Monday, July 3, 2017

Call Me a Thwarted Altruist

I don’t do volunteer work primarily to benefit others, but rather to try to feel good about myself, and to feel purposeful, feelings of purposelessness having tormented me throughout this century, as my every attempt to build an audience sputters and dies. Helping others gives me fleeting feelings of being a worthwhile person.

In Los Angeles, I helped Latinos, Africans, and Koreans with their English as a volunteer for the Los Angeles Public Library’s adult literacy program, and loved doing so. But then the program’s administrators got wind of the fact that, because I find coffee shops too noisy and full of distractions, and am loath to distract others in libraries, I was inviting my students up to my apartment. I was huffily advised that my services were no longer required.
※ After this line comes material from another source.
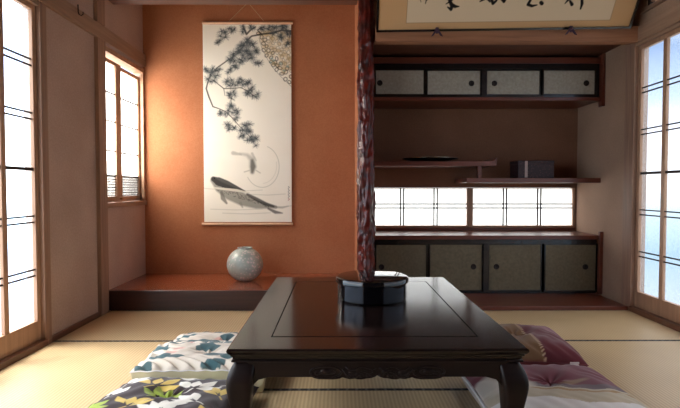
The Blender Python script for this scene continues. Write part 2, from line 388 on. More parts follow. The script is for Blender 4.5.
# ---- shoji doors
HZ = (.445, .765, 1.375, 1.69)
def shoji(name, X, s, Y0, Y1):
    """X: room-side face, s: +1 wall lies towards +x"""
    t = anchor(name, (X, (Y0+Y1)/2, .035))
    a, b = sorted((X, X+s*.03))
    fr = [(a, b, Y0, Y0+.035, .035, 2.03), (a, b, Y1-.035, Y1, .035, 2.03), (a, b, Y0+.035, Y1-.035, .035, .155), (a, b, Y0+.035, Y1-.035, 2.0, 2.03)]
    w = (Y1-Y0-.07-2*.04)/3
    for k in (1, 2):
        y = Y0+.035+k*w+(k-1)*.04; fr.append((a+.003, b-.003, y, y+.04, .155, 2.0))
    boxes('frame', fr, M['frame_z'], t, .002)
    c, d = sorted((X+s*.008, X+s*.018)); mu = []
    for z in HZ: mu += [(c, d, Y0+.035, Y1-.035, z-.023, z-.014), (c, d, Y0+.035, Y1-.035, z+.014, z+.023)]
    mu.append((c, d, Y0+.035, Y1-.035, 1.052, 1.071))
    boxes('lattice', mu, M['muntin'], t)
    e, f = sorted((X+s*.019, X+s*.022))
    boxes('pane', [(e, f, Y0+.03, Y1-.03, .15, 2.005)], M['pane'], t)
for i in range(4): shoji('door_%d' % (i+1), XL-.008-.032*(i%2), -1, 3.012-(i+1)*.90, 3.012-i*.90)
for i in range(5): shoji('door_%d' % (i+5), XR+.008+.032*(i%2), 1, 3.845-(i+1)*.90, 3.845-i*.90)

# ---- small alcove window, left
def small_window(name, X, Y0, Y1, z0, z1, rs_=.03):
    t = anchor(name, (X, (Y0+Y1)/2, z0)); a, b = X-.022, X
    boxes('window_frame', [(a, b, Y0, Y0+.03, z0, z1), (a, b, Y1-rs_, Y1, z0, z1), (a, b, Y0+.03, Y1-rs_, z0, z0+.045), (a, b, Y0+.03, Y1-rs_, z1-.03, z1)], M['frame_z'], t, .002)
    mu = [(X-.014, X-.006, Y0+.03, Y1-rs_, z, z+.013) for z in (1.24, 1.475, 1.70)]
    zz = z0+.05
    while zz < 1.045: mu.append((X-.013, X-.008, Y0+.03, Y1-rs_, zz, zz+.007)); zz += .022
    yy = Y0+.045
    while yy < Y1-rs_: mu.append((X-.013, X-.008, yy, yy+.008, z0+.045, 1.045)); yy += .022
    mu.append((X-.014, X-.005, Y0+.03, Y1-rs_, 1.045, 1.056))
    boxes('lattice', mu, M['muntin'], t)
    boxes('pane', [(X-.0175, X-.0155, Y0+.028, Y1-rs_+.005, z0+.03, z1-.02)], M['paper_pane'], t)
    return t
w2 = small_window('window_2', XL-.012, 3.845, 4.19, .835, 1.965, .10)
bm = bmesh.new(); tube(bm, [(XL-.013, 4.15, .862), (XL+.006, 4.15, .862)], .006, 10); obj('lock', bm, M['brass'], w2, 0, True)
small_window('window_3', XL-.036, 4.16, 4.635, .835, 1.965)
struct('trim_16', [(XL-TW, XL+.018, 3.83, YT, .795, .833)], M['beam_y'], .002)
struct('trim_17', [(XL-.014, XL+.01, 4.605, YT, .833, 2.0), (XL-TW, XL+.012, 3.83, YT, 2.0, 2.04)], M['frame_z'], .002)

# ---- low window strip in the back wall
def low_window(name, x0, x1, vs):
    Y = YA+.02; t = anchor(name, ((x0+x1)/2, Y, zs0-.01))
    boxes('window_frame', [(x0-.029, x0, Y-.019, Y+.02, zs0-.02, zs1+.007), (x1, x1+.028, Y-.019, Y+.02, zs0-.02, zs1+.007), (x0, x1, Y-.02, Y+.02, zs0-.02, zs0), (x0, x1, Y-.019, Y+.02, zs1, zs1+.007)], M['frame_z'], t, .002)
    mu = []
    for p in vs:
        for q in (p-1.6, p+1.6): x = onY(q, 206, Y).x; mu.append((x-.006, x+.006, Y-.008, Y+.002, zs0, zs1))
    for q in (204, 208): z = onY(400, q, Y).z; mu.append((x0, x1, Y-.008, Y+.002, z-.0065, z+.0065))
    boxes('lattice', mu, M['muntin'], t)
    boxes('pane', [(x0-.005, x1+.005, Y+.004, Y+.007, zs0-.005, zs1+.005)], M['paper_pane'], t)
low_window('window_4', .30, onY(466.5, 206, YA+.02).x, (402, 435.5))
low_window('window_5', onY(472.5, 206, YA+.02).x, onY(572, 206, YA+.02).x, (504.7, 539))
struct('trim_18', [(.275, xs1+.02, YA-.012, YA+.06, zs0-.045, zs0-.02)], M['red_wood'], .002)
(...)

I re-relocated to the UK and volunteered for everything in sight. I was going to offer a teen acting workshop at a community centre in a disadvantaged neck of the SW London woods, but it turned out the centre’s far greater interest was in my designing their annual report. I know from LA that people appreciate pro bono design work to exactly the same extent they pay you for it. I tutored teens at a state secondary school in Shepherds Bush, but was spending three hours travelling back and forth, and, frankly, didn’t find the boys’ yawning in my face for an hour per session terribly fulfilling. I volunteered for a suicide prevention hotline, imagining that my own experience of suicidal despair made me a splendid candidate for the job, only to discover first that you were allowed only to murmur something neutral and very vaguely supportive, like “I understand”, and that you weren’t allowed to do even that without extensive training. If the training were going to be as boring as the orientation meeting, I probably wasn't going to live through it to try, ultra-passively, to keep others alive.

The problem is that I passionately hate training. Two weeks ago, I went for a full day of training for a programme that benefits former offenders, as they’re called here, who’ve just completed their prison sentences, and are trying to re-integrate into the society at large. It was exactly what I’d expected — and dreaded. Early on, we were divided into teams, each of which was given a huge piece of paper on which to write a definition of, for instance, mentoring. I suggested “teaching and guiding”, but my teammate (and, yes, I am paraphrasing) preferred “teaching and guiding someone so they make good life choices and stay out of trouble because it’s easy for ex-offenders to revert to earlier patterns of behaviour that aren’t good for them and isn’t good for the community”. There there followed an extended group consideration of our various definitions, during which I was acutely aware of precious hours of my golden years being irretrievably lost.

There was, to be fair, a moment I enjoyed. As a group, we compiled a list of different kinds of physical abuse, one of which was drowning. (Drowning someone does indeed strike me as quintessentially abusive.) Then we had to divide up into little teams again, and make lists of signs of the different kinds of abuse. After my teammates and I had noted all the obvious ones, like bruises, welts, cuts, and so on, I proposed “bloated waterlogged corpse,” which I thought an unmistakable indication of someone having drowned. When the snooty young woman who’d appointed herself our little team’s spokesperson had to read that out, I managed to remain silent, but was unmistakably shaking with laughter. I don’t think the two instructors got the joke, or appreciated my amusedness.  
We learned that if our mentees couldn’t afford busfare to our meetings, it was strictly forbidden for us to transfer a few quid into their accounts, as our mentees would then be able, if they were really clever and devious, to ascertain our surnames and addresses, and cause all manner of trouble for the programme as a whole. I wondered aloud why the presumption was that the beneficiaries of our altruism would turn us so awfully. The two instructors exchanged a look that said, “Well, I don’t think we’ll be using this guy.” How dare I challenge their catastrophic expectations.

A long day, in not-pleasant and not-nearby Kings Cross, down the drain. And I’m still not helping anybody.